>> begin Data section

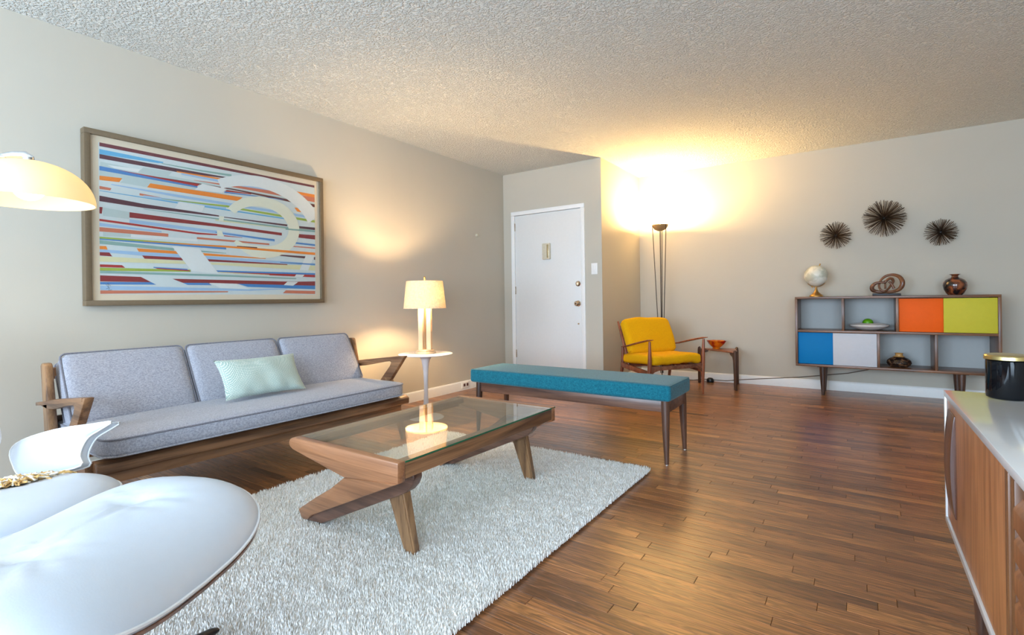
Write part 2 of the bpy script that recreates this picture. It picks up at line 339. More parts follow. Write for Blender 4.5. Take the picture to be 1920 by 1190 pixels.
# baseboards with a rounded top
def baseboard(name, p0, p1, nrm, parts=None):
    b = NB(); t, h = .014, .095; p0 = Vector(p0); p1 = Vector(p1); nrm = Vector(nrm)
    pr = [(0, 0), (t, 0), (t, h-.018), (t*.75, h-.006), (t*.35, h), (0, h)]
    prism([p0+nrm*a+Vector((0, 0, z)) for a, z in pr], p1-p0, 0, b); struct(name, b, TRIM)
baseboard('baseboard_left', (XL, YW, 0), (XL, YD, 0), (1, 0, 0))
baseboard('baseboard_corner', (XC, YD, 0), (XC, YB, 0), (1, 0, 0))
baseboard('baseboard_back', (XC, YB, 0), (XR, YB, 0), (0, -1, 0))
baseboard('baseboard_right', (XR, YW, 0), (XR, YB, 0), (-1, 0, 0))
baseboard('baseboard_door_left', (XL, YD, 0), (DX0-.03, YD, 0), (0, -1, 0))
baseboard('baseboard_door_right', (DX1+.03, YD, 0), (XC, YD, 0), (0, -1, 0))

# ---- floor of oak strips laid along x
def proj(x, y, z=0):
    d = Vector((x, y, z-CAMZ)); zz = d.dot(_F)
    if zz < .05: return None
    return 960+FPX*d.dot(_R2)/zz, V0-FPX*d.dot(_U2)/zz, zz
floor = struct('floor', box(XL, XR, YW, YB, -.06, -.012, 0), SUB)
PW = .0508; planks = []; row = 0; y = YW
fr = random.Random(3)
while y < YB-.001:
    x = XL-fr.random()*.6; y1 = min(y+PW, YB)
    while x < XR:
        Ln = fr.choice((.22, .3, .38, .45, .55, .68, .8, 1.0)); Ln *= fr.uniform(.85, 1.15)
        a, c = max(x, XL), min(x+Ln, XR)
        if c-a > .02: planks.append((a, c, y, y1))
        x += Ln
    y = y1
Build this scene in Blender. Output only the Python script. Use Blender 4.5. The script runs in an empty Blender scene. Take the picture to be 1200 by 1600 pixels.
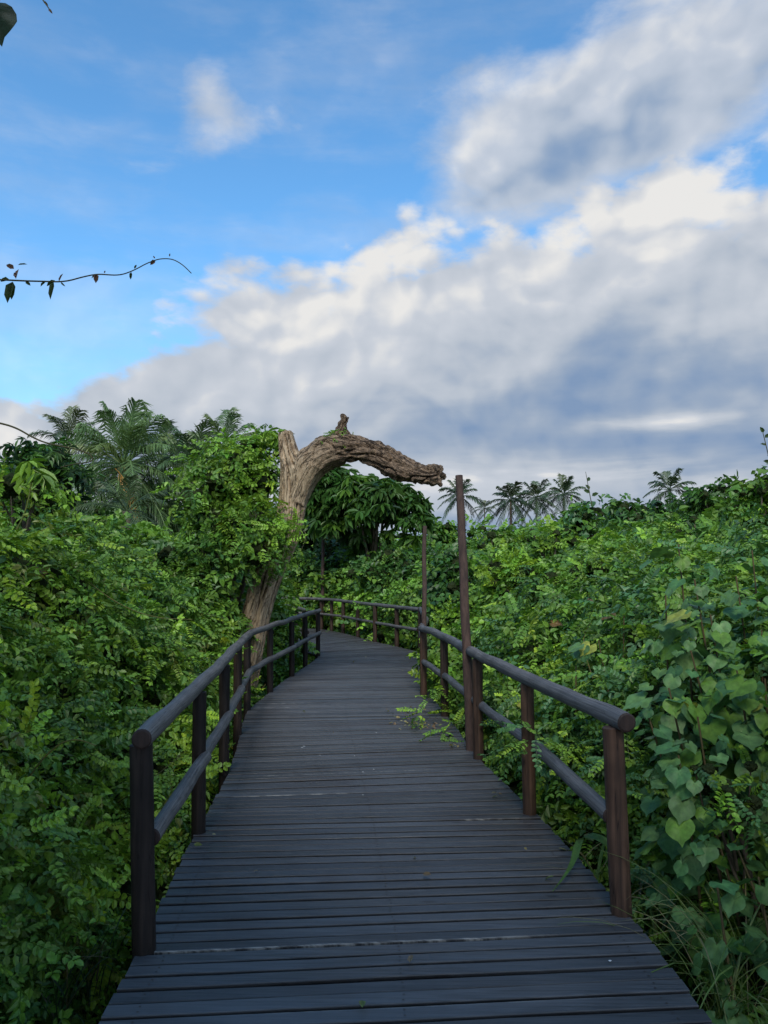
import bpy, math, random, time
_T0=time.time()
import numpy as np
from mathutils import Vector, noise as mnoise, kdtree
random.seed(7)
RNG = np.random.default_rng(11)
R = math.radians
scn = bpy.context.scene
COL = scn.collection

# ------------------------------------------------------------------ camera geometry (photo measured)
TH = math.atan(100/1200.0)          # pitch up
CH = 1.60                           # eye height above the deck
def ray(px, py):
    dx = (px-600)/1200.0; dy = (800-py)/1200.0
    return np.array([dx, math.cos(TH)-dy*math.sin(TH), math.sin(TH)+dy*math.cos(TH)])
def gp(px, py, z=0.0):              # point of the photo's ray on a level plane
    d = ray(px, py); t = (z-CH)/d[2]
    return np.array([d[0]*t, d[1]*t, z])
def dp(px, py, Y):                  # point at depth Y
    d = ray(px, py); t = Y/d[1]
    return np.array([d[0]*t, Y, CH+d[2]*t])

# ------------------------------------------------------------------ helpers
def tag(o, label=None, cat=None, group=None, kind=None):
    if label: o['label'] = label
    if cat: o['category'] = cat
    if group: o['group'] = group
    if kind: o['kind'] = kind
    return o
def empty(name, loc, label=None, cat=None, group=None):
    o = bpy.data.objects.new(name, None); COL.objects.link(o); o.location = tuple(float(v) for v in loc)
    o.empty_display_size = .2
    return tag(o, label, cat, group)
class MB:
    """collects numpy vertex / quad blocks, colours and material slots"""
    def __init__(s): s.v=[]; s.f=[]; s.c=[]; s.m=[]; s.n=0; s.sm=[]
    def add(s, V, F, col=(1,1,1), mi=0, smooth=False):
        V=np.asarray(V,dtype=np.float32).reshape(-1,3); F=np.asarray(F,dtype=np.int32).reshape(-1,4)
        c=np.asarray(col,dtype=np.float32)
        if c.ndim==1: c=np.tile(c,(len(V),1))
        s.v.append(V); s.f.append(F+s.n); s.c.append(c[:,:3]); s.m.append(np.full(len(F),mi,np.int32))
        s.sm.append(np.full(len(F),smooth,bool)); s.n+=len(V)
    def build(s, name, mats, parent=None, origin=(0,0,0)):
        me=bpy.data.meshes.new(name)
        V=np.concatenate(s.v)-np.asarray(origin,dtype=np.float32); F=np.concatenate(s.f); C=np.concatenate(s.c)
        M=np.concatenate(s.m); S=np.concatenate(s.sm)
        tri=F[:,3]==F[:,2]
        lt=np.where(tri,3,4); ls=np.concatenate([[0],np.cumsum(lt)[:-1]])
        keep=np.ones(F.shape,bool); keep[tri,3]=False
        L=F[keep]
        me.vertices.add(len(V)); me.vertices.foreach_set('co',V.ravel().astype(np.float32))
        me.loops.add(len(L)); me.loops.foreach_set('vertex_index',L.astype(np.int32))
        me.polygons.add(len(F)); me.polygons.foreach_set('loop_start',ls.astype(np.int32))
        me.polygons.foreach_set('material_index',M); me.polygons.foreach_set('use_smooth',S)
        a=me.attributes.new('Col','FLOAT_COLOR','POINT')
        a.data.foreach_set('color',np.concatenate([C,np.ones((len(C),1),np.float32)],1).ravel().astype(np.float32))
        me.update(calc_edges=True)
        for m in (mats if isinstance(mats,(list,tuple)) else [mats]): me.materials.append(m)
        o=bpy.data.objects.new(name,me); COL.objects.link(o)
        if parent is not None: o.parent=parent
        o.location=tuple(float(v) for v in origin)
        return o
def frames(P):
    P=np.asarray(P,float); T=np.gradient(P,axis=0); T/=np.linalg.norm(T,axis=1)[:,None]+1e-9
    ref=np.array([0,0,1.]) if abs(T[0][2])<.9 else np.array([1.,0,0])
    U=[];u=ref-T[0]*ref.dot(T[0]);u/=np.linalg.norm(u)
    for t in T:
        u=u-t*u.dot(t); u/=np.linalg.norm(u); U.append(u.copy())
    U=np.array(U); W=np.cross(T,U)
    return T,U,W
def tube(mb,P,rad,seg=12,col=(1,1,1),mi=0,cap=True,wob=0.0,seed=0,smooth=True):
    P=np.asarray(P,float); n=len(P); rad=np.broadcast_to(np.asarray(rad,float),(n,))
    T,U,W=frames(P); a=np.linspace(0,2*np.pi,seg,endpoint=False)
    rr=np.ones((n,seg))
    if wob:
        for i in range(n):
            for j in range(seg):
                rr[i,j]+=wob*mnoise.noise((math.cos(a[j])*.8+seed,math.sin(a[j])*.8,i*.35+seed*3))
    V=P[:,None,:]+(rad[:,None]*rr)[:,:,None]*(np.cos(a)[None,:,None]*U[:,None,:]+np.sin(a)[None,:,None]*W[:,None,:])
    V=V.reshape(-1,3)
    i,j=np.meshgrid(np.arange(n-1),np.arange(seg),indexing='ij'); j2=(j+1)%seg
    F=np.stack([i*seg+j,i*seg+j2,(i+1)*seg+j2,(i+1)*seg+j],-1).reshape(-1,4)
    mb.add(V,F,col,mi,smooth)
    if cap:
        for k,e in ((0,-1),(n-1,1)):
            ring=V[k*seg:(k+1)*seg]; inner=P[k]+(ring-P[k])*.80+T[k]*e*rad[k]*.10; mid=P[k]+(ring-P[k])*.4+T[k]*e*rad[k]*.11
            VV=np.concatenate([ring,inner,mid,[P[k]+T[k]*e*rad[k]*.11]]); jj=np.arange(seg); q=(jj+1)%seg
            A=np.stack([jj,q,q+seg,jj+seg],1); B=A+seg; Cc=np.stack([jj+2*seg,q+2*seg,np.full(seg,3*seg),np.full(seg,3*seg)],1)
            FF=np.concatenate([A,B,Cc])
            if e<0: FF=np.where((FF[:,3]==FF[:,2])[:,None],FF[:,[1,0,2,3]],FF[:,::-1])
            mb.add(VV,FF,col,mi,False)
def smoothpath(P,n):
    P=np.asarray(P,float); d=np.r_[0,np.cumsum(np.linalg.norm(np.diff(P[:,:3],axis=0),axis=1))]
    s=np.linspace(0,d[-1],n); out=np.stack([np.interp(s,d,P[:,k]) for k in range(P.shape[1])],1)
    k=max(1,n//(len(P)*2)); ker=np.ones(2*k+1)/(2*k+1)
    pad=np.concatenate([np.repeat(out[:1],k,0)*2-out[1:k+1][::-1],out,np.repeat(out[-1:],k,0)*2-out[-k-1:-1][::-1]])
    return np.stack([np.convolve(pad[:,c],ker,'valid') for c in range(P.shape[1])],1)

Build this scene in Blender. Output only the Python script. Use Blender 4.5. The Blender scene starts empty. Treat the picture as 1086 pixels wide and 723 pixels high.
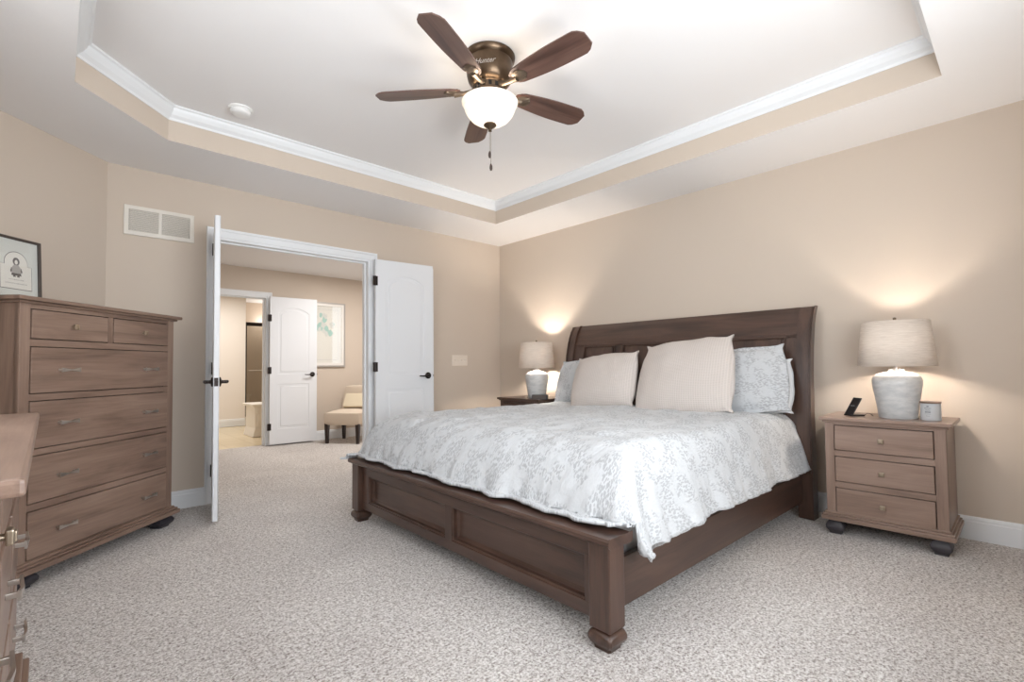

>> end Data section

- Problem statement: Gather every line containing the word "picture" and copy it.

- Output below:
Write part 2 of the bpy script that recreates this picture. It picks up at line 339. More parts follow. Write for Blender 4.5. Take the picture to be 1920 by 1190 pixels.
Build this scene in Blender. Output only the Python script. Use Blender 4.5. The script runs in an empty Blender scene. Take the picture to be 1200 by 1600 pixels.
Build this scene in Blender. Output only the Python script. Use Blender 4.5. The Blender scene starts empty. Treat the picture as 1086 pixels wide and 723 pixels high.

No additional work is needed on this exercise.